The Crash Bandicoot Files: How Willy the Wombat Sparked Marsupial Mania

2 out of 5

Appreciably and handsomely compiled, but ultimately disappointing and – nail in the coffin – misleading.

Willy the Wombat is what would evolve into Crash Bandicoot, Naughty Dog’s first real identity-defining hit.  This hardcover, a reproduction of the ‘developer’s bible’ for the game, is definitely cool from a process perspective, for those of us who like seeing how things are stitched together behind the scenes, but it’s also woefully incomplete, and in no way looks into “How Willy the Wombat Sparked Marsupial Mania” as per the subtitle, unless it’s completely on the reader to jump from blank pages to what Crash came to be.  If anything, it does the opposite, as the state of the game that’s preserved here is much, much closer to a Mario clone than the more attitude-d, original, jump-n-bop Bandicoot we got.  This is even somewhat attested to in the foreword by Naughty Doggers Andy Gavin and Jason Rubin, admitting that “the level layouts and game play mechanics documented in this volume were almost always drawn after the creation process settled down to playable levels (and is) … certainly not indicative of the entire process.”
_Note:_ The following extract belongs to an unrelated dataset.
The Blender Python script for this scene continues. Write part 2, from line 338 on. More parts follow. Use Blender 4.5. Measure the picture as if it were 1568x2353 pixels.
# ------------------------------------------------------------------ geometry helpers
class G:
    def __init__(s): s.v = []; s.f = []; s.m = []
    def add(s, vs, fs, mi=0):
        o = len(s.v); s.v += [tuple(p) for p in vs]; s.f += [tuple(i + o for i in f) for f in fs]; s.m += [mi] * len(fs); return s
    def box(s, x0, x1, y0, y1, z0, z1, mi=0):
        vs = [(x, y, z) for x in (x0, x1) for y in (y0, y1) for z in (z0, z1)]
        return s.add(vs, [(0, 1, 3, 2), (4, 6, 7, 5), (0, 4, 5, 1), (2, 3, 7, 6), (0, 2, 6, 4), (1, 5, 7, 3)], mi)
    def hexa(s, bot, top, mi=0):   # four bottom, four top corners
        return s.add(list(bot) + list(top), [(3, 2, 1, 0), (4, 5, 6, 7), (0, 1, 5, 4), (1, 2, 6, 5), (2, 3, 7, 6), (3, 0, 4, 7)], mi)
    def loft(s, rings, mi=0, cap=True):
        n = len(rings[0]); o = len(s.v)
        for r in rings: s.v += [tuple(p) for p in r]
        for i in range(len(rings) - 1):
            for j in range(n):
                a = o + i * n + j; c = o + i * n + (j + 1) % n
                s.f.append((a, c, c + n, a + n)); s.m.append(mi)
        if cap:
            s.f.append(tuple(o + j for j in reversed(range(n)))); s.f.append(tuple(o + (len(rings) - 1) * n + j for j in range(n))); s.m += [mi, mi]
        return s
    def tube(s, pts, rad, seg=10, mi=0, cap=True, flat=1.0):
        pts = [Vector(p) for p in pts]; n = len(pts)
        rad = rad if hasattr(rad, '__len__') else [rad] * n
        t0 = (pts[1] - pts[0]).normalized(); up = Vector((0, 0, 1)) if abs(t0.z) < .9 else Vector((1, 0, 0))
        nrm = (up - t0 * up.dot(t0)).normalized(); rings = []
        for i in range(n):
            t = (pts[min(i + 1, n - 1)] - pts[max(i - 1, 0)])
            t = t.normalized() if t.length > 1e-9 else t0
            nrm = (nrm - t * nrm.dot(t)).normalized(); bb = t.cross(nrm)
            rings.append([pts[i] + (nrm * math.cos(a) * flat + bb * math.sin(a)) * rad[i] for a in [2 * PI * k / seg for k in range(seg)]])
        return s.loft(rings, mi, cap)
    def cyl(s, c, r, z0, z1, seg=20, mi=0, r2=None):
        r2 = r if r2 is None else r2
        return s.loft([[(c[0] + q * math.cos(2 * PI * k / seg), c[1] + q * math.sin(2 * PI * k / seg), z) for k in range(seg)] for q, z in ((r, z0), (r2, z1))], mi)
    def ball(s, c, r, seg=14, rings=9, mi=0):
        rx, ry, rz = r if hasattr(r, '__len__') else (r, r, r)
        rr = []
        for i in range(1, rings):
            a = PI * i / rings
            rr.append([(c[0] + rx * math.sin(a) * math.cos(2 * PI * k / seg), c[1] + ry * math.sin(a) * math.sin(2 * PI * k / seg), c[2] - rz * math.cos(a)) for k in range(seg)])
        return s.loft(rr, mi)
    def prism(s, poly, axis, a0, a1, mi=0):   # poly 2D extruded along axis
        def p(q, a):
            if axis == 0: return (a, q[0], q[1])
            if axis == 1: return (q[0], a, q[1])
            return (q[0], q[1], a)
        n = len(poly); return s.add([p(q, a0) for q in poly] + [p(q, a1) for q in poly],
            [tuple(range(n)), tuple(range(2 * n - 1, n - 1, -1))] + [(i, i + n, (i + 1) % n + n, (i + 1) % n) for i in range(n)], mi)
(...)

Which, as you flip through these frankly lacking pages, makes one question: Why?  Why was this compiled?  That’s not to say there isn’t some cool stuff in here, but it’s really limited, and there are rather humorously several “faithfully reproduced” blank pages (e.g. the “Sound” pages).  We get some character bios, and pages and pages of level sketches, but by far the most gamer bibley stuff here are the character mechanics which are hatched out, which are, again, from the Willy the Wombat stage of things.  And that’s cool, because we get to see what we progressed from!  …But it would have been cooler to maybe append in pages from when this evolved into Crash, otherwise this is taking the documenting-for-posterity thing very literally, and asking Crash fans to dole out cash for something that reads like leftovers.

Dark Horse did an excellent job with the book, of course: it’s over-sized, handsome, and these 20+ year old pages are clean as heck in their scans.  If you’re expecting what I described above, then perhaps you’ll be more satisfied with the final output.  But I feel like the book’s marketing pitches it as something it’s not, which definitely affected my appreciation of what there is.  Add to that a lack of provided context (i.e. where things went from here; we’re reading about Willy the Wombat and not Crash Bandicoot) and some definite gaps regarding what the Naughty Dog team chose to retain, and… yeah, it’s hard to justify that $30 price tag.